P. S. Шло время. Мама настойчиво напоминала в письмах о рукописи, упрекая в бездеятельности, не понимая, сколько проблем мне приходилось в это время решать! Но – назвался груздем… И я договорилась со знакомым журналистом (французом, конечно) о встрече, чтобы передать ему пакет для отправки через диппочту. У Жоржа было много друзей в издательствах во Франции, в том числе русско-язычных. Слава Богу, что перед встречей я решилась развернуть клеенчатый пакет и рукопись – если не прочесть, то полистать. И что же? Это был любовный роман, где переживания героини (повествование велось от третьего лица), прогулки на лодке на закате («Как она была хороша в розовой кофточке!» – эта фраза сразу бросилась мне в глаза), измена возлюбленного, попытка самоубийства чередовались с длинными стихами, полумо-литвами-полупейзажами с теми же закатами и лодками… Передача рукописи не состоялась; не помню, куда я ее засунула.

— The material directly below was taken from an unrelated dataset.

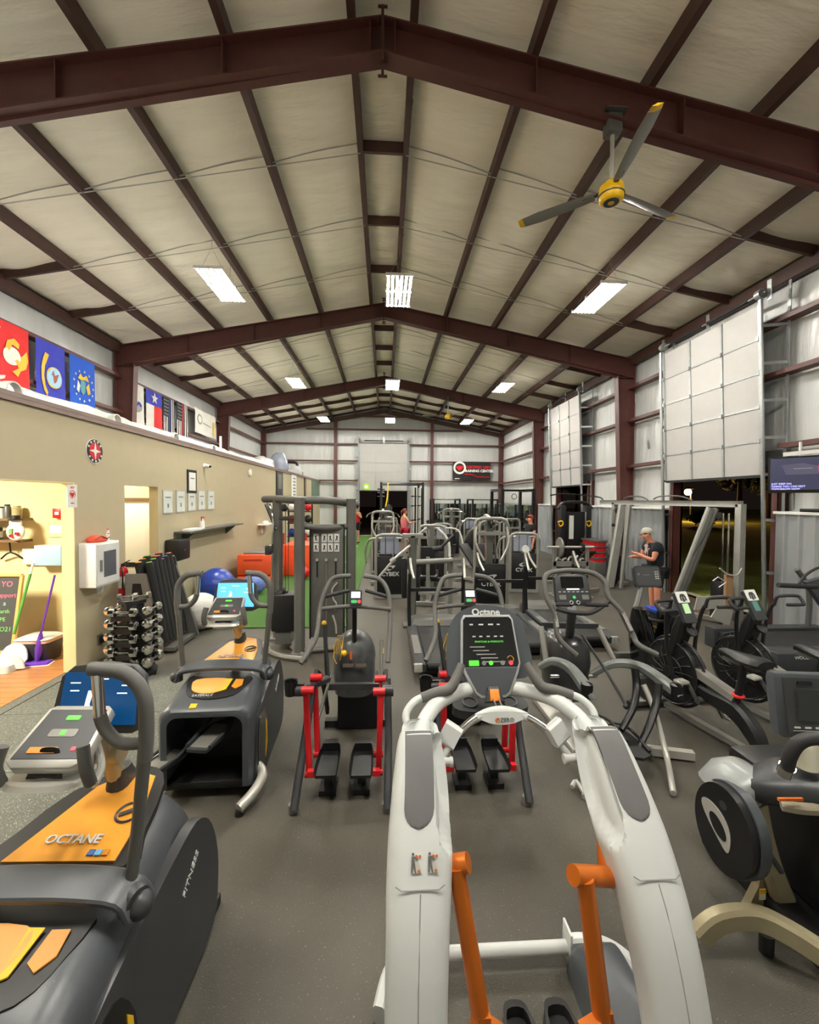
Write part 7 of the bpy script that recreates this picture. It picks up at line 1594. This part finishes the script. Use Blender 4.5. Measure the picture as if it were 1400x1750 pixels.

Что ж, даже зловещий террорист Нечаев, вечность проведший в Алексеевском равелине в одиночке, исписавший тысячи страниц проектами возрождения России, позволял себе романические наброски (романы «На водах» и «Жоржетта»). Умный комендант равелина, обязанный читать его творчество, писал: «Видно, что молодой человек, не испытавший настоящей жизни сердца, грезит наивными любовными картинами… узорами выступают довольно многочисленные эротические сцены… что очень можно понять в его грустном положении…»
А что касается Саши… Пусть его смелый поступок и не привел к новому «Колоколу», главное, поступок был. Как были и реальные шоколадки, витамины, лекарства в бандеролях, которые он должен был выбрасывать, но – отдавал. Была его «луковка», о которой он услышал впервые от заключенной Ивинской в мордовском лаготделении.